Naturalmente, esos ámbitos independientes nunca fueron independientes del todo y nadie en sus cabales creería posible una neutralidad absoluta de jueces, educadores, periodistas, jurados de premios nacionales o historiadores. Pero al menos antaño llegó a cundir cierto empeño entre ellos por, como mínimo, aparentar cierta imparcialidad. Y a veces el mejor modo de fingir algo es, de hecho, practicarlo.

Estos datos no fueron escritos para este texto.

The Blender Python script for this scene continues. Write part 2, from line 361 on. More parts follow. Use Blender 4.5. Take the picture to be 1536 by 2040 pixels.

Ese delicado pacto se fue al traste desde el momento en que proliferó entre la izquierda la que es hoy una de sus frases favoritas: “Todo es político”. Como todo es político, introduzcamos sin complejos la política en la educación de los niños. Hay profesores convencidos de que su misión en el mundo es impedir que sus alumnos voten a este o aquel partido. (Spoiler, queridos colegas docentes: sale mal, los alumnos no van a clase esperando que les marquéis el sendero luminoso de vuestras propias preferencias). Como todo es político, usemos la televisión, los periódicos o las agencias de verificación (públicos o subvencionados) para promover nuestra agenda partidista con descaro. También la historia, claro está: coqueteemos incluso con la idea de castigar a quien no la narre como a nosotros nos gusta contarla. Como todo es político, leamos novelas pensando solo en qué tipo de votante pueden suscitar; premiemos a los artistas solo en función de la propaganda más o menos sutil que hagan de nuestra ideología; aupemos a cátedras o repartamos portadas sopesando solo cuán ortodoxo es un intelectual según nuestros dogmas.

Ni siquiera los jueces quedan libres de este asedio. Ya se han propuesto en España cursillos con los que aleccionarles cuando lleguen a sus manos “cuestiones de género”, con el fin de que sentencien de preferencia como los políticos izquierdistas han decidido a priori que se debe sentenciar cuando el acusado es un varón. De hecho, se ha expresado sin recato la idea de que la presunción de inocencia en este tipo de asuntos constituye una mera antigualla a abolir. Todo es político, así que algo tan importante como las sentencias no nos lo íbamos a dejar escapar. Recordemos además que de “todo” viene el adjetivo “total”; y de este, en política, “totalitario”.

4.

Mientras la izquierda emprendía este Blitzkrieg sobre toda nuestra cultura, ¿qué hacían los políticos de derecha? Digamos para resumir que su reacción ha tenido similar eficacia que la del ejército polaco ante el Blitzkrieg originario, el de 1939.

Contaba Guillermo Gortázar que le sugirió en su día a Jesús Posada, figura destacada del PP, dar la batalla cultural desde la derecha; a lo que este respondió que ese campo lo daban por perdido para la izquierda, y que ellos se conformaban con ofrecer una mejor gestión. El pobre Posada ignoraba (quizá por esta dejadez suya por cuanto se allegara más allá de cuadrar cuentas) que, si has perdido por completo el terreno de lo cultural, te has quedado también sin poder de determinar qué entenderá la gente por “mejor gestión”. De hecho, es sabido en politología que los votantes a menudo votan en contra de sus intereses: los ideales arrastran mucho más a la gente (especialmente si tiene sus necesidades básicas cubiertas) de cuanto sospechan quienes creen que votamos a nuestros diputados como si eligiésemos bróker.

5.

¿Qué debemos hacer, una vez rotas las hostilidades de la guerra cultural, quienes sí creemos que no todo ha de ser político, que deben existir espacios neutrales (o casi neutrales) frente al partidismo, que ciertas instituciones deben mantener su independencia? Ciertamente nos hallamos entre la espada y la pared. Si no entramos en esas batallas, dejaremos el campo libre a los ansiosos invasores que pretenden ocuparlo todo con su ideología, y adiós a todo terreno neutral. Pero si entramos en esa batalla, se diría que hemos caído en su misma ansia por copar con nuestra ideología lo antaño independiente, y también entonces hemos de olvidarnos de esos viejos espacios de neutralidad.

Nuestra situación se parece a un amante de la paz y las buenas maneras que de pronto ve su nación invadida por conquistadores ajenos y ambiciosos. ¿Debe soportar inerme las tropelías de las tropas ocupantes? ¿No es acaso su rebelión ante ellas el mejor modo de volver a la paz (siempre frágil, pero preferible a la guerra) previa a la usurpación? ¿Es de veras neutralidad lo que promueve si lo aguanta todo, indolente, o en realidad esta ya se perdió hace tiempo y sus opciones solo oscilan entre la esforzada lucha y la indigna cobardía?

Son estos los dilemas morales sobre los que, con ayuda de este prontuario de cinco puntos, esperamos haber arrojado cierta luz. No son dilemas agradables; pero es que nadie esperaría que una guerra lo fuera.